Mr. Nilsson added that “it is the government involvement as well as the ancillary interests that have affected the poor public image of AIG in the past year, as the company concentrates more on paying back its government-backed loans instead of running the business.”

Thomas Minkler, president of the Clark-Mortenson Agency in Keene, N.H., said Mr. Benmosche “faces a huge task to get [the company] back to a place of normalcy and focused on the insurance side of the aisle.”

Reacting to the appointment, the world's three biggest brokers issued statements praising Mr. Liddy and congratulating Mr. Benmosche on his appointment.

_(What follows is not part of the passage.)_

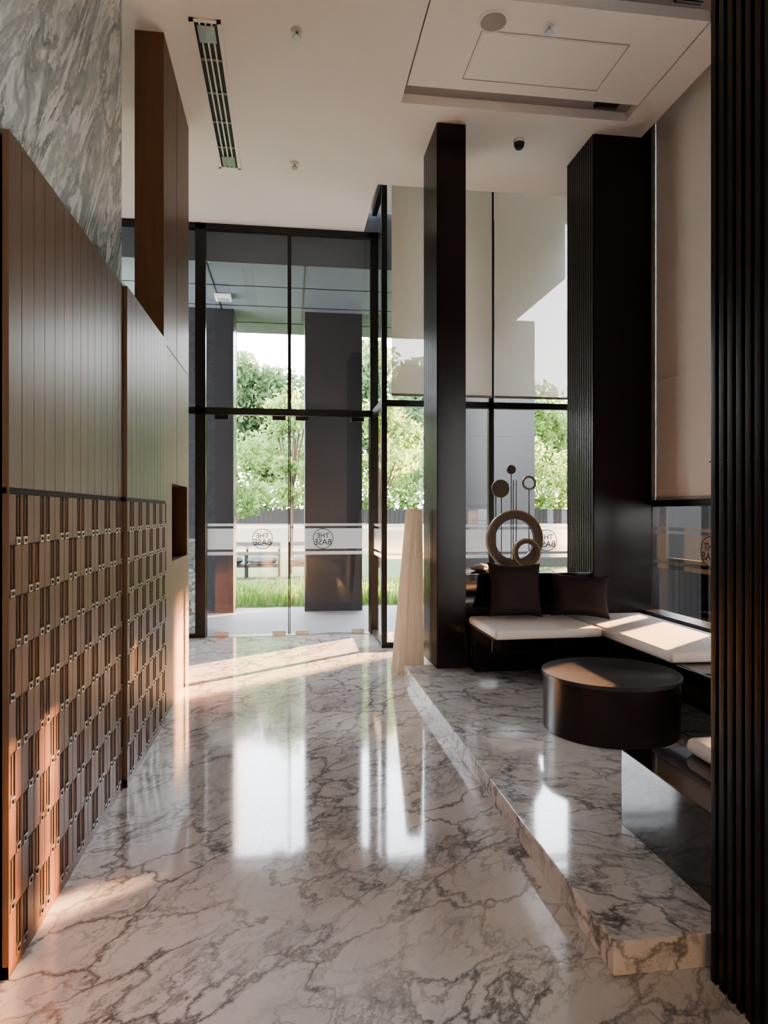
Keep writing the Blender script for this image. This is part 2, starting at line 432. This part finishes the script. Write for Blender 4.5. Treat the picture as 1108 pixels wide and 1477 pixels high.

“We all owe Ed Liddy a debt of gratitude for all of his work and effort on behalf of AIG and the insurance industry,” said Greg Case, president and CEO of Aon Corp. “[Mr.] Benmosche is an excellent choice to succeed Ed in taking up the mantle of leadership to guide AIG.”

“Ed Liddy is to be commended for stepping into the breach and leading AIG under very trying conditions,” said Joe Plumeri, CEO and chairman of Willis. “I congratulate Bob Benmosche on his appointment. He's got a strong track record of leadership and decisiveness that will serve the company well, and I look forward to working with him.”

“Ed Liddy did a terrific job under very difficult circumstances, and we wish him well,” said Brian Duperreault, president and CEO of Marsh & McLennan, the parent company of insurance broker Marsh. “At Marsh, we very much look forward to doing business with Mr. Benmosche and wish him great success in his new role.”

BACKGROUND

Mr. Benmosche comes out of a four-year retirement after a successful career where he moved up the ranks in finance and marketing before joining life insurer MetLife as an executive vice president in 1995. There, he is credited with stabilizing the company's sales force and increasing sales productivity.

Beginning his career in financial services in 1976, he joined Chase Manhattan Bank, where he worked until 1982. From there he moved to Paine Webber, where he was an executive vice president and directed the merger with Kidder Peabody.

Despite not having an insurance background, he joined MetLife in 1995 as executive vice president, responsible for business integration and product development, marketing and sales efforts, focusing on the company's individual customers. A few years after joining MetLife, Mr. Benmosche was named to head the company.

National Underwriter reported that Mr. Benmosche said his appointment at the time reflected a “changing playing field” in the financial industry because customers were looking for a wider range of services. He saw the need for MetLife to demutualize, stating that “the concept of a mutual company no longer allows companies to be competitive.”

In 2000, MetLife went through a massive demutualization, and after going public acquired Travelers Life & Annuity form Citigroup Inc. for $11.5 billion.

“The spring of 2006 is the time I want to commence an active and fulfilling retirement, leaving MetLife in the strongest possible position to go forward as a leader in our industry,” he said when he left the business. Three years later, he has put his retirement plans on hold to write the next chapter in his career story, aiming to restore AIG to a sound financial footing, while repairing its damaged reputation as well.